Top Gun behind the scenes

Top Gun, the #1 movie of 1986, is back in the news again because it will be converted into 3D for a re-release next year. 



We recently discussed Warren Skaaren, the late screenwriter who worked behind the scenes on the ’89 Batman and Beetlejuice, not to mention Top Gun, of course.

Skaaren was from Texas, and Alison Macor, author of Chainsaws, Slackers and Spy Kids, is currently working on a biography of Skaaren. As we mentioned earlier, Skaaren brought a lot to the table for Batman and Beetlejuice, but what did he contribute to Top Gun? 



“Skaaren was the last writer on the film, and he came on at a particularly dicey time,” Macor explains. 

”The film was about seven weeks away from principal photography, and Tom Cruise, by all accounts, was not happy with his character or the script in general.”

This is why “script doctors” like Skaaren made the big bucks, because they come in and save the game in the last inning.

Macor continues, “Skaaren’s chief contributions were to Cruise’s character and the love story between Maverick and Charlie (Kelly McGillis). He also conceived of Goose’s (Anthony Edwards) wife, Carol (Meg Ryan), as she appears in the film, as a way to humanize Goose but also to add depth to the friendship between Maverick and Goose. I’ve read all of the scripts, about 25 drafts, and I can see how Skaaren’s contributions shaped the story, shifted its focus, and gave depth to the main characters.”
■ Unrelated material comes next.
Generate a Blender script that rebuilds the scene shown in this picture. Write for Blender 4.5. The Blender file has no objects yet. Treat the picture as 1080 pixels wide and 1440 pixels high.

There is a Skaaren archive in Texas, and Macor tells me it has about ten hours of phone calls between Skaaren, and Top Gun producers Jerry Bruckheimer and the late Don Simpson. Skaaren didn’t get much credit on the film, although his contributions were significant, much like Tom Mankiewicz’s major script save on Superman I and II, so he was given an associate producer credit, much like Mankiewicz got “creative consultant” credits on both Superman films he worked on.

Macor says, “Don Simpson, with whom Skaaren got along particularly well, went on the record as saying Skaaren got ‘screwed’ when he didn’t get a writing credit. For this reason, I think, Skaaren was given the assoc. producer credit as a consolation.” 



Where a lot of script doctors do big movie gigs to take the money and run, Skaaren “definitely took it seriously and performed producer-like tasks such as viewing dailies, attending test screenings, sitting in on marketing discussions, and so on,” Macor continues.

The working title of Macor’s Skaaren biography is Rewrite Man, and she tells me, “As much as the book will be a biography of Skaaren and his career, it will also be about screenwriting in 1980s Hollywood. I’m especially interested in the fact that all of Skaaren’s top writing projects went to arbitration with the Writer’s Guild, which seems to reflect a trend toward development in Hollywood that escalated in the 1980s with the industry’s emphasis on high-concept filmmaking. 



“How does the involvement of so many people – writers, producers, director, star, studio execs – with such different agendas affect the screenplay? I hope this book will explore the complexity of screenwriting credit while offering an exciting story that will recount the challenges faced by a top screenwriter working against mixed and often conflicting agendas in contemporary Hollywood.”